The city could not be defended, for its walls were not built; therefore, David had prayed, “Build thou the walls of Jerusalem.”


He must needs go on foot, though his wicked son had horses: he took his family with him, for he was always a loving father, and would not leave them in danger. Who can tell the sorrow which filled poor David’s heart? God’s rod smote him heavily.


and all the Cherethites or executioners


and all the Pelethites or messengers


These were his body-guard, and remained faithful when others deserted to the popular side. May we always adhere to our Lord Jesus, even though all the world should wander after the beast and the false prophet.


David was too generous to wish to bring troubles upon others; much as he needed Ittai’s help, he would not impose upon his kindness.


After this true-hearted fashion we ought to follow Jesus.


The Lord did not leave his servant quite alone, but found him friends in his need.


The common people mourned with their king, and well they might. There was a yet sadder sight when Jesus, “the King, also himself passed over the brook Kidron.” O Lord, we see thee typified by David, and our hearts adore thee.
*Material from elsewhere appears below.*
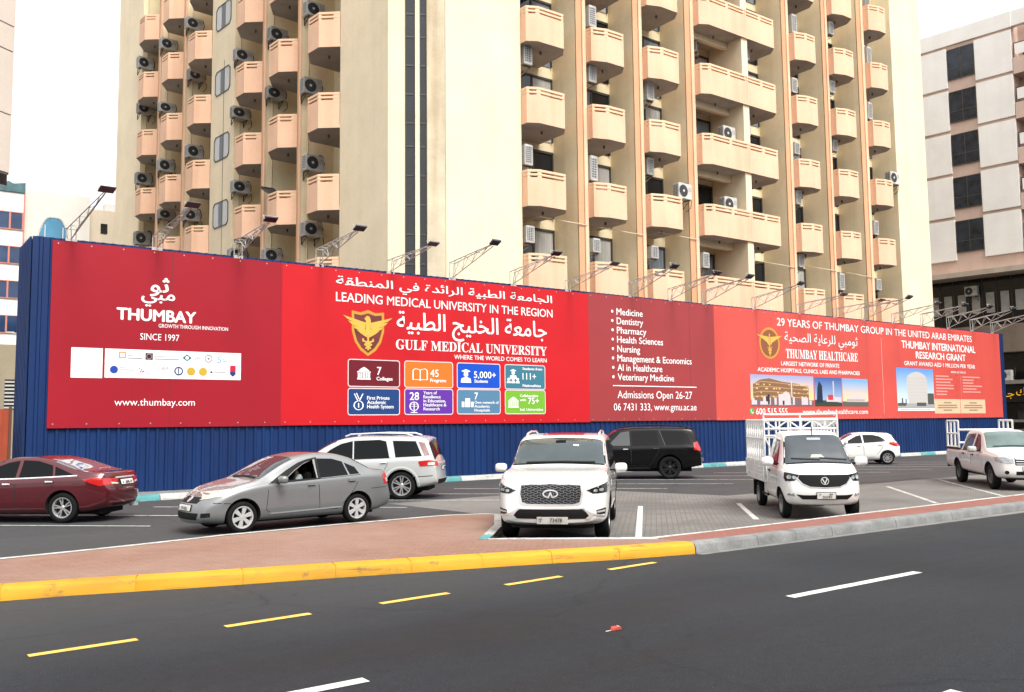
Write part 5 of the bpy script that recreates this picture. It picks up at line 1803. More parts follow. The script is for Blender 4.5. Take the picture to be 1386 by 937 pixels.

He was jealous for the safety of the ark and the priests, and therefore would not have them exposed to the same dangers as himself. He was also deeply submissive to the Lord’s will, and thereby showed how much his trials had been sanctified to him. It is a blessed thing when the visitations, which God sends upon us for sin, bow us in lowly reverence and humble acquiescence at the Master’s feet. So may the Lord always bless our family afflictions to each one of us.

Jesus, whom angel hosts adore,

Became a man of griefs for me;

In love, though rich, becoming poor,

That I, through him, enrich’d might be.